Government statements about the group say it was outlawed because of serious human rights violations and other criminal activities, which include engaging in “anti-China political activities aimed at undermining China-U.S. relations.”

Toledo Falun Gong practitioner Anna Gerhardinger dismisses those statements as lies and “propaganda.” Members of the group say the Chinese government endorsed it until an abrupt about-face in 1999, when it was outlawed. At that time, they say Falun Gong had more adherents in China than the communist party had members. They hypothesize that the government felt threatened because Falun Gong tenets require truthfulness, compassion and forbearance.

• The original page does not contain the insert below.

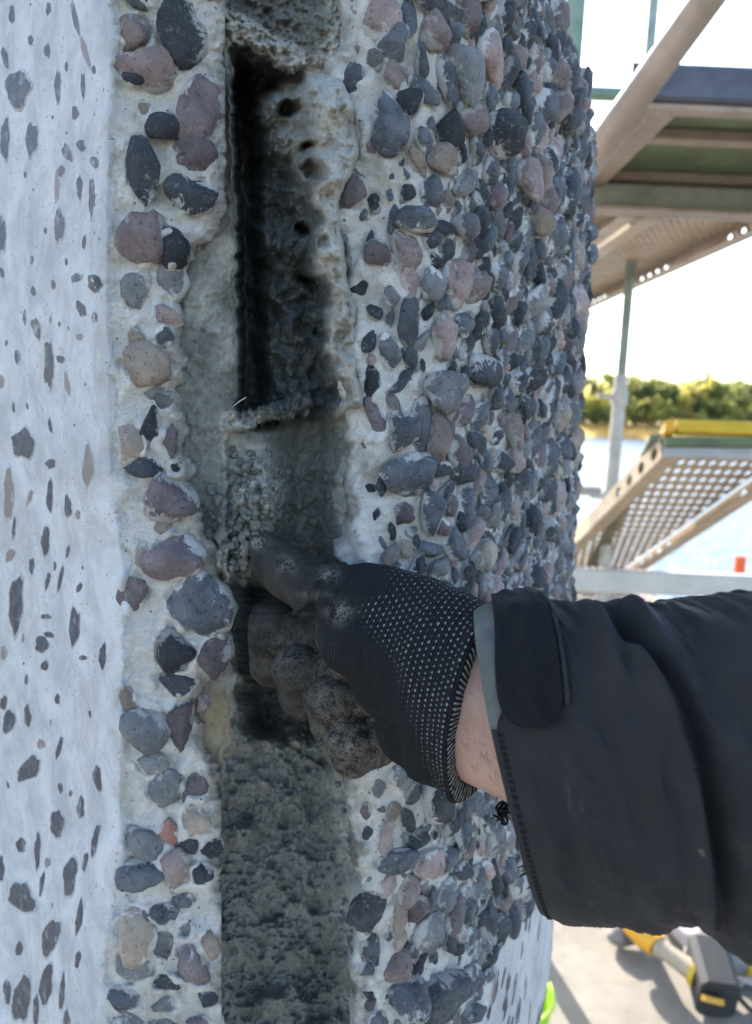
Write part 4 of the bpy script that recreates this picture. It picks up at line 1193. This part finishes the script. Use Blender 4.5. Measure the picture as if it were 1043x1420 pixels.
#--ENDHAND--
#--BACK--
# ================================================================== SCAFFOLD AND SURROUNDINGS
M_GALV = mat_plain('galvanised_steel', (0.46, 0.45, 0.43), 0.45, 0.35, 0.3, 14, 0.0008)
M_TANST = mat_plain('dusty_steel', (0.30, 0.235, 0.185), 0.55, 0.2, 0.3, 12, 0.0008)
M_GREENST = mat_plain('green_steel', (0.17, 0.25, 0.20), 0.5, 0.1, 0.35, 12)
M_NAVY = mat_plain('dark_steel', (0.075, 0.085, 0.12), 0.5, 0.2, 0.4, 12)
M_PLY = mat_plain('green_plywood', (0.12, 0.16, 0.09), 0.7, 0, 0.35, 9)
M_YEL = mat_plain('yellow_paint', (0.55, 0.37, 0.02), 0.5, 0, 0.2, 16)
M_ORANGE = mat_plain('orange_paint', (0.85, 0.13, 0.03), 0.5, 0, 0.15, 16)
M_WHITE = mat_plain('white_paint', (0.75, 0.75, 0.73), 0.5, 0, 0.15, 16)
M_RUB = mat_plain('dark_rubber', (0.035, 0.035, 0.038), 0.6, 0, 0.3, 60)
M_PLG = mat_plain('grey_plastic', (0.20, 0.19, 0.185), 0.5, 0, 0.3, 40)
M_LIME = mat_plain('lime_plastic', (0.35, 0.58, 0.02), 0.5, 0, 0.15, 20)


def tube_thing(name, label, cat, p0, p1, r, mat, group=None, coupler=None):
    t = thing(name, label, cat, tuple(p0), group)
    shade_auto(MB().tube(p0, p1, r, n=24).build('tube', mat, t))
    for q in (coupler or ()):
        c = Vector(p0).lerp(Vector(p1), q); d = (Vector(p1) - Vector(p0)).normalized()
        mb = MB(); mb.tube(c - d * 0.03, c + d * 0.03, r * 1.28, n=20); mb.build('coupler', M_GALV, t, False)
        sd_ = d.cross(Vector((0, 1, 0))).normalized()
        MB().tube(c + sd_ * r * 1.1, c + sd_ * (r + 0.045), 0.008, n=10).build('bolt', M_GALV, t, False)
    return t


# deck we stand on
deck = obj('deck_floor', *prism([(-1.6, -1.2), (2.4, -1.2), (2.4, 2.75), (-1.6, 2.75)], -0.05, 0.0), mat_plain('pale_deck', (0.255, 0.228, 0.19), 0.8, 0, 0.3, 5, 0.001), None, False, 'structure')

# brace and standards
tube_thing('scaffold_brace', 'thick dusty diagonal scaffold tube crossing in front of the upper deck', 'scaffold tube', V(1100, -165, 1.17), V(742, 328, 1.42), 0.0242, M_TANST)
pb = V(857, 575, 3.0)
std = thing('scaffold_standard', 'thin upright scaffold pole in front of the lake, green above and grey below', 'scaffold pole', (pb.x, pb.y, -6.4))
tr = lambda z: Vector((pb.x, pb.y, z))
zj = V(860, 520, 3.0).z
shade_auto(MB().tube(tr(-6.4), tr(zj), 0.0245, n=24).build('lower_tube', M_GALV, std))
shade_auto(MB().tube(tr(zj - 0.02), tr(3.2), 0.0185, n=24).build('upper_tube', mat_plain('grey_green_steel', (0.27, 0.33, 0.29), 0.5, 0.2, 0.35, 12), std))
for yy in (551, 690):
    c = V(853, yy, 3.0); c = Vector((pb.x, pb.y, c.z))
    cp = MB().tube(c - Vector((0, 0, 0.025)), c + Vector((0, 0, 0.025)), 0.031, n=20).build('coupler', M_GALV, std)
    MB().tube(c + Vector((-0.03, -0.01, 0)), c + Vector((-0.085, -0.01, 0.004)), 0.009, n=10).build('bolt', M_GALV, cp)
lp = V(853, 684, 3.0)
tube_thing('scaffold_rail', 'short level scaffold tube joining the thin pole beside the panel', 'scaffold tube', Vector((pb.x - 0.03, pb.y + 0.04, lp.z)), Vector((pb.x - 1.1, pb.y + 0.04, lp.z)), 0.019, M_GALV)
fp = floor_pt(706, 1256)
tube_thing('near_standard', 'grey scaffold pole rising behind the pebbled panel, its top showing above the corner', 'scaffold pole', (fp.x, fp.y, 0.0), (fp.x, fp.y, 3.0), 0.0242, M_GREENST)
q = V(845, 131, 2.4)
tube_thing('upper_rail', 'pale green level tube just left of the diagonal brace', 'scaffold tube', q + Vector((-0.9, 0, 0)), q + Vector((0.05, 0, 0.0)), 0.019, M_GREENST)

# upper deck: steel frame with green plywood seen from below
a = V(955, 146, 1.5); zt = a.z
Yn, Yf = 1.5, 2.35
x0, x1 = a.x - 0.055, a.x + 1.15
ud = thing('upper_deck', 'scaffold deck overhead with green plywood panels in a dusty steel frame', 'scaffold deck', ((x0 + x1) / 2, (Yn + Yf) / 2, zt))
MB().box((x0 - 0.06, Yn, zt + 0.03), (x1, Yn, zt + 0.03), 0.05, 0.062).build('front_beam', M_NAVY, ud)
MB().box((x0 - 0.05, Yn + 0.002, zt - 0.008), (x1, Yn + 0.002, zt - 0.008), 0.03, 0.012).build('front_flange', M_TANST, ud)
for xx in (x0, x1 - 0.02, x0 + 0.62):
    MB().box((xx, Yn + 0.03, zt + 0.028), (xx, Yf, zt + 0.028), 0.035, 0.06).build('side_beam', M_TANST, ud)
    MB().box((xx + 0.02, Yn + 0.03, zt - 0.004), (xx + 0.02, Yf, zt - 0.004), 0.05, 0.006).build('side_flange', M_TANST, ud)
for k, yy in enumerate((1.76, 2.06, 2.33)):
    MB().box((x0 + 0.02, yy, zt + 0.032), (x1 - 0.04, yy, zt + 0.032), 0.04, 0.024).build('cross_beam', M_TANST, ud)
for y0, y1 in ((1.52, 1.75), (1.77, 2.05), (2.07, 2.34)):
    for xa, xb in ((x0 + 0.02, x0 + 0.60), (x0 + 0.64, x1 - 0.03)):
        MB().box(((xa + xb) / 2, y0, zt + 0.052), ((xa + xb) / 2, y1, zt + 0.052), xb - xa, 0.012).build('plywood_panel', M_PLY, ud)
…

“We know that wherever communist ideologies take hold, people are stripped of their God-given rights, denied freedom of thought and expression and basic dignity,” Friends of Falun Gong Executive Director Alan Adler told the group at a Capitol Hill rally.

Cincinnati Republican Rep. Steve Chabot, who formerly chaired a House Foreign Affairs subcommittee that oversees South Asian affairs, also decried the Chinese government’s “barbaric” treatment of Falun Gong practitioners from the rally stage.

“Wrongful imprisonment, so-called reeducation, brainwashing - really, torture and forced organ harvesting and murder are the tools that they use to stifle the Falun Gong movement," Chabot told the crowd. "Now, they’re doing the same thing to the Uighurs. Such tactics have no place in a civilized society yet they are commonplace in communist China.”

Adler said the Congress has passed resolutions condemning Falun Gong persecution five times, sending “a strong and consistent signal” that the United States “will not turn a blind eye” to China’s crimes. He also noted that a Falun Gong practitioner from China was among 27 survivors of international religious persecution who met with President Donald Trump on Wednesday..

“In our Bill of Rights, the first liberty is religious liberty," Trump told the group, “each of us has the right to follow the dictates of our conscience and the demands of our religious conviction. We know that if people are not free to practice their faith, then all of the freedoms are at risk and, frankly, freedoms don’t mean very much.”

Falun Gong rally

Falun Gong practitioners display banners on Capitol Hill. (Sabrina Eaton, cleveland.com)

Adler said that repeated reports on Chinese atrocities like forced organ harvesting will help the Chinese regime see “there is no place to hide” and to change its practices.

“Once the whole world says in unison that these atrocities are unacceptable, they will come to an epic, inevitable end,” said Adler.

Cleveland’s Jian said that in addition to attending public protests of the Falun Gong’s treatment, Ohio Falun Gong members were meeting with the state’s congressional delegation to urge passage of a new Senate resolution that urges the Chinese government to “immediately cease and desist from its campaign to persecute Falun Gong practitioners,” promptly release all who are detained for exercising their spiritual beliefs and calls on China to “immediately end the practice of organ harvesting from all prisoners of conscience.”

Rachel Wang, an Ohio State University graduate student in computer science whose father was arrested for practicing Falun Gong, said she hopes U.S. pressure will force the communist party to give human rights to its people.

“We shouldn’t be treated this way,” agreed Leann Lee, a Pickerington warehouse worker. “We spread truth, compassion and forbearance.”